When the Werwolf Radio proclaimed defiance on April 1, they went into action against American troops. Within twenty days, seventy combatants were left, reduced to fifty shortly thereafter. A desperate attempt to ambush an American supplies convoy was unsuccessful. Most of these starving boys were wiped out by air-raids when American patrols could not find them. Heinz Petry, sixteen, and Josef Schomer, seventeen, survived until 5 June, when they were tried as spies by American troops and executed.

North of Hamburg, toward the end of April, an entrenched group of Werwolves and their SS commanders refused to surrender to two battalions of the British Eleventh Armored Division. When Admiral Karl Donitz ordered them to lay down their arms on 1 May, they still persisted. A unit of the German 8.Fallshirmjager Division was finally brought in to subdue them. The German Paras found mainly dead bodies scattered around their fortified forest den.

On the eastern side of the Elbe, isolated groups of youngsters from the Werwolf center at Berlin-Gatow offered feeble resistance to a swarm of Russian tanks.
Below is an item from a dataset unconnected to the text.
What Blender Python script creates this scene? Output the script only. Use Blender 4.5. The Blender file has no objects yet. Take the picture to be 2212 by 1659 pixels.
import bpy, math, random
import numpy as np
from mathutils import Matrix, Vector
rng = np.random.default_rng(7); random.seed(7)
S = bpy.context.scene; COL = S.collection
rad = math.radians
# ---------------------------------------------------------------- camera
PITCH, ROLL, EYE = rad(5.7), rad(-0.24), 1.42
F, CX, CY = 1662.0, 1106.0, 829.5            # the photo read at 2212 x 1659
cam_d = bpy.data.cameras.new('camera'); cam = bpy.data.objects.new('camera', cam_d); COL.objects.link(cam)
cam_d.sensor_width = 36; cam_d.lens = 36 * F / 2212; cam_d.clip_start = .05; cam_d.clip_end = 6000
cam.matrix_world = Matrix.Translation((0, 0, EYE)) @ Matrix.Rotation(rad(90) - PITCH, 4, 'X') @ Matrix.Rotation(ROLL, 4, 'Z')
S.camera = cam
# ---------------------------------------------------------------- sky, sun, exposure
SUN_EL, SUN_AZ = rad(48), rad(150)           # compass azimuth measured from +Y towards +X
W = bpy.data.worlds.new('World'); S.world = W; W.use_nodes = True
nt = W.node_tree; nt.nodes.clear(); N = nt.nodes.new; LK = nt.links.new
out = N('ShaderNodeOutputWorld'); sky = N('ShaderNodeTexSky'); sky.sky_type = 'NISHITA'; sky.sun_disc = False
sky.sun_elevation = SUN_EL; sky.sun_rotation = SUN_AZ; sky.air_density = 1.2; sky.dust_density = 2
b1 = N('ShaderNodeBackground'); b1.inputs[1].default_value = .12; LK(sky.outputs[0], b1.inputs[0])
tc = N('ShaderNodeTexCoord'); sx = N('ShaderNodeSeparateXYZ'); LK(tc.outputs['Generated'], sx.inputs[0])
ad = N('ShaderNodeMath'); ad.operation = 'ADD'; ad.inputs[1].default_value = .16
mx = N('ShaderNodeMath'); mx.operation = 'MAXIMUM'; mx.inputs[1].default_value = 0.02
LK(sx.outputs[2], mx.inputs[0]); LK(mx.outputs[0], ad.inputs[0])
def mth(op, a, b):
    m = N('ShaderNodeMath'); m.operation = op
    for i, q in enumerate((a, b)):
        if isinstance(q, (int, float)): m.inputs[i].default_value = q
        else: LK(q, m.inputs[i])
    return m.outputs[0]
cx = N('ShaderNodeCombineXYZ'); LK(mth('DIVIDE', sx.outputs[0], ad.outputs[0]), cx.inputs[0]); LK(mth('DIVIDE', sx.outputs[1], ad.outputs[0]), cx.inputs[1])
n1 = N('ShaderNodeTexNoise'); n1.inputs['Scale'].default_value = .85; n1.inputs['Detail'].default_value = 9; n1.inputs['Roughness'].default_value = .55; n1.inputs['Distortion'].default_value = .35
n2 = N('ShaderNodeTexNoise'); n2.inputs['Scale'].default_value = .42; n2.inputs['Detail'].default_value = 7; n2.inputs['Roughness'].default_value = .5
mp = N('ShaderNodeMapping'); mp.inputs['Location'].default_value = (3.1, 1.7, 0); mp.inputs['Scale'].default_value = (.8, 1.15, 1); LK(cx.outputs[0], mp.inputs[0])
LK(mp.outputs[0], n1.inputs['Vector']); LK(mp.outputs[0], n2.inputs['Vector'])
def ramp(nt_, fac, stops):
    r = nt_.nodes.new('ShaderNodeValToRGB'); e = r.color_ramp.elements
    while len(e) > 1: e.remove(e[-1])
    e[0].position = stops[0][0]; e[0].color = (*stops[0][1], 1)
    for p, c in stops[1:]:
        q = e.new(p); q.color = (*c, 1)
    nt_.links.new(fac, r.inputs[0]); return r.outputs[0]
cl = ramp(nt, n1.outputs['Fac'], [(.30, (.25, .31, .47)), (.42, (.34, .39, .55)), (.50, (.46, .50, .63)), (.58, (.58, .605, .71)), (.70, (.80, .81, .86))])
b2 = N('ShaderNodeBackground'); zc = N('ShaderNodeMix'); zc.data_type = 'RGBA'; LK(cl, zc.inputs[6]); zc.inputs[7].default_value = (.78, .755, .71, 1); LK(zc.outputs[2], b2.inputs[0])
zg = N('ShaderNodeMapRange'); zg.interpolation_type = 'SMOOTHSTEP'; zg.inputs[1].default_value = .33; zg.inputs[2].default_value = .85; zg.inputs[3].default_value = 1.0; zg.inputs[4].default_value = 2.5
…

A few survivors remained hidden in bunkers and were later turned in by angry and hungry civilians, whom the Russian troops regarded by allowing them to plunder the Werwolf food dumps.

Donitz finally made a proclamation on 5 May over Radios Copenhagen, Flensburg, and Prague: “The fact that at present an armistice reign means that I must ask every German man and woman to stop any illegal activity in the Werwolf or other such organizations in those territories occupied by the Western Allies because this can only injure our people.”

SS-General Hans-Adolf Prützmann, who had previously been HSSPF of Riechskommisariat-Ukraine, and could expect no quarter from the victorious allies, committed suicide in May of 1945.